La Conférence nationale inclusive est floue dans sa portée et si son objet est un amendement partiel ou complet de la Constitution, son déroulement s'assimilera à un interminable dialogue byzantin et vu les égos et les ambitions de beaucoup de personnes- tout le monde s'estime ministrable ou présidentiable, la tâche est moins celle du nettoyage des écuries d'Augias que du brouhaha au sommet de la tour de Babylone.

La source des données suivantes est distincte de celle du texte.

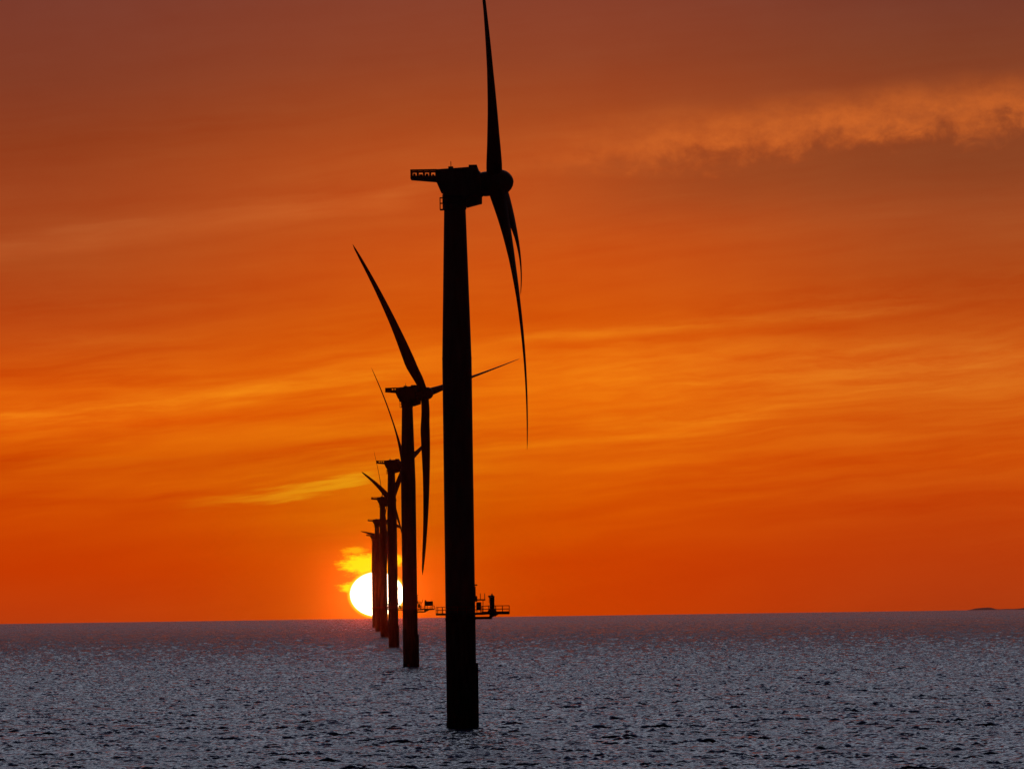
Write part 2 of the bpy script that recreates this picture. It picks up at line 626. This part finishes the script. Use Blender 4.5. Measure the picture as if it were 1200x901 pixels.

Le facteur humain est fragile. Le système algérien, en mode de transition permanente depuis 1962 ne l'est pas. Il s'est toujours débarrassé de sa composante humaine comme d'une ressource jetable dès qu'il s'en est servi ou quand elle représente un risque pour son existence ou continuité. Le Président actuel, fort de sa très riche expérience politique, le savait et a tout fait pour en affaiblir la prise. Chose que certains de ses prédécesseurs ont été tentés de faire en échouant. Il ne reste donc qu'une seule force véritable : les unités de combat des forces armées. D'où le rôle pivot du chef d'état-major. Le reste a été miné par la corruption, le monopole de l'économie au profit de coteries, les passe-droits, la destruction du mérite, l'effondrement du système éducatif et l'émergence d'une large classe de prédateurs issus de la population qui ne cherche que le pillage et le détournement des droits et des aides de l'Etat au détriment de la collectivité. Tout cela a mené à un début d'incendie qu'il faudra circonscrire au plus vite. L'heure est grave. Le risque est si élevé que des pays amis comme l'Italie, la Russie et la Chine commencent à poser des questions concrètes tandis que les pays européens et même ceux du Sahel ne cachent plus leurs inquiétudes sur ce qui serait l'un de leurs pires cauchemars. La situation peut être encore sauvée sous deux conditions : éviter toute ingérence exogène ou étrangère dans la crise actuelle et accélérer la mise en place d'un cadre légitime et concret permettant une sortie de crise rapide et une rénovation totale du système politique.

L'année 2019 est donc celle de tous les dangers pour l'Algérie mais également celle, fort tenu, d'un nouveau départ.